# [Your objective]
Reproduce every record below exactly as it appears.

Records with scene code
+++++

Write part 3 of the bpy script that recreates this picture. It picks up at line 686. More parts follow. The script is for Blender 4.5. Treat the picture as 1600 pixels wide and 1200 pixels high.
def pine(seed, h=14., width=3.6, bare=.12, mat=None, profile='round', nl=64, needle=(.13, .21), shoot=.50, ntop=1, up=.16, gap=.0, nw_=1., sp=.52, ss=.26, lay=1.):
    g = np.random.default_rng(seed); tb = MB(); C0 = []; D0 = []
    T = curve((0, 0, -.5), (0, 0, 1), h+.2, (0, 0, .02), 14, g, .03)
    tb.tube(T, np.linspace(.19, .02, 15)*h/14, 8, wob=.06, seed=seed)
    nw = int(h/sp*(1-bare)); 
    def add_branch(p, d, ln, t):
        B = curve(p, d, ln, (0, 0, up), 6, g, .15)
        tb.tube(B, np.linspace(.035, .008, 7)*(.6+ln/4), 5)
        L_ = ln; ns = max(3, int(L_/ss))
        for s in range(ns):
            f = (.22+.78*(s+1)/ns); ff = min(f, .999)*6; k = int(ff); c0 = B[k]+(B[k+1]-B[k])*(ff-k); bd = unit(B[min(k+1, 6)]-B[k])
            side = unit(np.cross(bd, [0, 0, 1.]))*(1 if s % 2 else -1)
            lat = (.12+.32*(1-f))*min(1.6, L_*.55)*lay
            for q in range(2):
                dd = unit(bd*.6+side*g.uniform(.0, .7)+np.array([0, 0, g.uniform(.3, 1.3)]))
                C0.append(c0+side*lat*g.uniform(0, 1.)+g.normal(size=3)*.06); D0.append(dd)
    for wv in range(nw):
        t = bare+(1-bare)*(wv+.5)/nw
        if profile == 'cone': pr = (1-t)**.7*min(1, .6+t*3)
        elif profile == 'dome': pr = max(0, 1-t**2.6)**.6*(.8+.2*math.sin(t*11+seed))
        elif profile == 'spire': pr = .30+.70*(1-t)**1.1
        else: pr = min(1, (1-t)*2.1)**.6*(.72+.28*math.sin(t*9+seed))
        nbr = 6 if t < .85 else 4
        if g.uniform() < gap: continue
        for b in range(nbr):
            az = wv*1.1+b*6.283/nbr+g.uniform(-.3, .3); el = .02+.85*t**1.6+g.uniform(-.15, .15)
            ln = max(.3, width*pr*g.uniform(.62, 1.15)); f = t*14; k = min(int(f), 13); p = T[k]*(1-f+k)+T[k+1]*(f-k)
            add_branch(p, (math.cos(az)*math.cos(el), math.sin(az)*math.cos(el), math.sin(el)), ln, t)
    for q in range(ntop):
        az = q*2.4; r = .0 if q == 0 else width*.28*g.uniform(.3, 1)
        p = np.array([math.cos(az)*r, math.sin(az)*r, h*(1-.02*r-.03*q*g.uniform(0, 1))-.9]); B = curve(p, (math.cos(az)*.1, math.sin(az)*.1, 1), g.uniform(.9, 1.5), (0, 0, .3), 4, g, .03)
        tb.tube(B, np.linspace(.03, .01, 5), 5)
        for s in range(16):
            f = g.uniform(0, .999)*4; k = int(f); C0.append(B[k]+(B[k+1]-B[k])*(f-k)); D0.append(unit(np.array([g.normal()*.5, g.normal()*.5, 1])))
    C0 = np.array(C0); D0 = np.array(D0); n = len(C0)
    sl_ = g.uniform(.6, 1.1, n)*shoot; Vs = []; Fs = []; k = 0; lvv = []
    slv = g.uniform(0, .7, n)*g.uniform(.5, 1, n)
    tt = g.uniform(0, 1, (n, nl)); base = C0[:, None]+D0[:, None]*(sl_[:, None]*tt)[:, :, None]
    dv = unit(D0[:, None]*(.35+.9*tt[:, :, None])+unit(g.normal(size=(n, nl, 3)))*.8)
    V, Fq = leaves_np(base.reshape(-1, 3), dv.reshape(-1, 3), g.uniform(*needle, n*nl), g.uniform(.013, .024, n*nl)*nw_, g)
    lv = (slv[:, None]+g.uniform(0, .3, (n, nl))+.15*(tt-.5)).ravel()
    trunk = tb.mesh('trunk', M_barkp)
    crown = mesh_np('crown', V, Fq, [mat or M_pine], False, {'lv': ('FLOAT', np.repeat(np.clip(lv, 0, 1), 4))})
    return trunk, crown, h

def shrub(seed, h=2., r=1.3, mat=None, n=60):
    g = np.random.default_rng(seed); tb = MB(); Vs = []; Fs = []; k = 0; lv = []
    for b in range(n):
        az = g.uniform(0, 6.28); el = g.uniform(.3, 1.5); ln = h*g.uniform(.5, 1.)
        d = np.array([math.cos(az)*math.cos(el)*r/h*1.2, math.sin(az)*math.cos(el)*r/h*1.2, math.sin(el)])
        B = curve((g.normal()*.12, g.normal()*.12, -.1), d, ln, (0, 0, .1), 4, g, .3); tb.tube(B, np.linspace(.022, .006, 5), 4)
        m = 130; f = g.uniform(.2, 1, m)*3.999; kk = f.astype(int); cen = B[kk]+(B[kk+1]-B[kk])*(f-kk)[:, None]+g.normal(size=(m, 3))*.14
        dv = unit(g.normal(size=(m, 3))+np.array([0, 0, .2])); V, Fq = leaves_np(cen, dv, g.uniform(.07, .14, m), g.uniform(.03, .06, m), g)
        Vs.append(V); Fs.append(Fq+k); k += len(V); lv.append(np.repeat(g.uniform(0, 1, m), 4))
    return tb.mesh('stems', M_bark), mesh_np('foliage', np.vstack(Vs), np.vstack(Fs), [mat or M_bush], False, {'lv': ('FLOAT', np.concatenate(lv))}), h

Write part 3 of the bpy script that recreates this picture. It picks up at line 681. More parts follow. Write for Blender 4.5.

+++++

# [Response]
Write part 3 of the bpy script that recreates this picture. It picks up at line 686. More parts follow. The script is for Blender 4.5. Treat the picture as 1600 pixels wide and 1200 pixels high.
def pine(seed, h=14., width=3.6, bare=.12, mat=None, profile='round', nl=64, needle=(.13, .21), shoot=.50, ntop=1, up=.16, gap=.0, nw_=1., sp=.52, ss=.26, lay=1.):
    g = np.random.default_rng(seed); tb = MB(); C0 = []; D0 = []
    T = curve((0, 0, -.5), (0, 0, 1), h+.2, (0, 0, .02), 14, g, .03)
    tb.tube(T, np.linspace(.19, .02, 15)*h/14, 8, wob=.06, seed=seed)
    nw = int(h/sp*(1-bare)); 
    def add_branch(p, d, ln, t):
        B = curve(p, d, ln, (0, 0, up), 6, g, .15)
        tb.tube(B, np.linspace(.035, .008, 7)*(.6+ln/4), 5)
        L_ = ln; ns = max(3, int(L_/ss))
        for s in range(ns):
            f = (.22+.78*(s+1)/ns); ff = min(f, .999)*6; k = int(ff); c0 = B[k]+(B[k+1]-B[k])*(ff-k); bd = unit(B[min(k+1, 6)]-B[k])
            side = unit(np.cross(bd, [0, 0, 1.]))*(1 if s % 2 else -1)
            lat = (.12+.32*(1-f))*min(1.6, L_*.55)*lay
            for q in range(2):
                dd = unit(bd*.6+side*g.uniform(.0, .7)+np.array([0, 0, g.uniform(.3, 1.3)]))
                C0.append(c0+side*lat*g.uniform(0, 1.)+g.normal(size=3)*.06); D0.append(dd)
    for wv in range(nw):
        t = bare+(1-bare)*(wv+.5)/nw
        if profile == 'cone': pr = (1-t)**.7*min(1, .6+t*3)
        elif profile == 'dome': pr = max(0, 1-t**2.6)**.6*(.8+.2*math.sin(t*11+seed))
        elif profile == 'spire': pr = .30+.70*(1-t)**1.1
        else: pr = min(1, (1-t)*2.1)**.6*(.72+.28*math.sin(t*9+seed))
        nbr = 6 if t < .85 else 4
        if g.uniform() < gap: continue
        for b in range(nbr):
            az = wv*1.1+b*6.283/nbr+g.uniform(-.3, .3); el = .02+.85*t**1.6+g.uniform(-.15, .15)
            ln = max(.3, width*pr*g.uniform(.62, 1.15)); f = t*14; k = min(int(f), 13); p = T[k]*(1-f+k)+T[k+1]*(f-k)
            add_branch(p, (math.cos(az)*math.cos(el), math.sin(az)*math.cos(el), math.sin(el)), ln, t)
    for q in range(ntop):
        az = q*2.4; r = .0 if q == 0 else width*.28*g.uniform(.3, 1)
        p = np.array([math.cos(az)*r, math.sin(az)*r, h*(1-.02*r-.03*q*g.uniform(0, 1))-.9]); B = curve(p, (math.cos(az)*.1, math.sin(az)*.1, 1), g.uniform(.9, 1.5), (0, 0, .3), 4, g, .03)
        tb.tube(B, np.linspace(.03, .01, 5), 5)
        for s in range(16):
            f = g.uniform(0, .999)*4; k = int(f); C0.append(B[k]+(B[k+1]-B[k])*(f-k)); D0.append(unit(np.array([g.normal()*.5, g.normal()*.5, 1])))
    C0 = np.array(C0); D0 = np.array(D0); n = len(C0)
    sl_ = g.uniform(.6, 1.1, n)*shoot; Vs = []; Fs = []; k = 0; lvv = []
    slv = g.uniform(0, .7, n)*g.uniform(.5, 1, n)
    tt = g.uniform(0, 1, (n, nl)); base = C0[:, None]+D0[:, None]*(sl_[:, None]*tt)[:, :, None]
    dv = unit(D0[:, None]*(.35+.9*tt[:, :, None])+unit(g.normal(size=(n, nl, 3)))*.8)
    V, Fq = leaves_np(base.reshape(-1, 3), dv.reshape(-1, 3), g.uniform(*needle, n*nl), g.uniform(.013, .024, n*nl)*nw_, g)
    lv = (slv[:, None]+g.uniform(0, .3, (n, nl))+.15*(tt-.5)).ravel()
    trunk = tb.mesh('trunk', M_barkp)
    crown = mesh_np('crown', V, Fq, [mat or M_pine], False, {'lv': ('FLOAT', np.repeat(np.clip(lv, 0, 1), 4))})
    return trunk, crown, h

def shrub(seed, h=2., r=1.3, mat=None, n=60):
    g = np.random.default_rng(seed); tb = MB(); Vs = []; Fs = []; k = 0; lv = []
    for b in range(n):
        az = g.uniform(0, 6.28); el = g.uniform(.3, 1.5); ln = h*g.uniform(.5, 1.)
        d = np.array([math.cos(az)*math.cos(el)*r/h*1.2, math.sin(az)*math.cos(el)*r/h*1.2, math.sin(el)])
        B = curve((g.normal()*.12, g.normal()*.12, -.1), d, ln, (0, 0, .1), 4, g, .3); tb.tube(B, np.linspace(.022, .006, 5), 4)
        m = 130; f = g.uniform(.2, 1, m)*3.999; kk = f.astype(int); cen = B[kk]+(B[kk+1]-B[kk])*(f-kk)[:, None]+g.normal(size=(m, 3))*.14
        dv = unit(g.normal(size=(m, 3))+np.array([0, 0, .2])); V, Fq = leaves_np(cen, dv, g.uniform(.07, .14, m), g.uniform(.03, .06, m), g)
        Vs.append(V); Fs.append(Fq+k); k += len(V); lv.append(np.repeat(g.uniform(0, 1, m), 4))
    return tb.mesh('stems', M_bark), mesh_np('foliage', np.vstack(Vs), np.vstack(Fs), [mat or M_bush], False, {'lv': ('FLOAT', np.concatenate(lv))}), h

Write part 3 of the bpy script that recreates this picture. It picks up at line 681. More parts follow. Write for Blender 4.5.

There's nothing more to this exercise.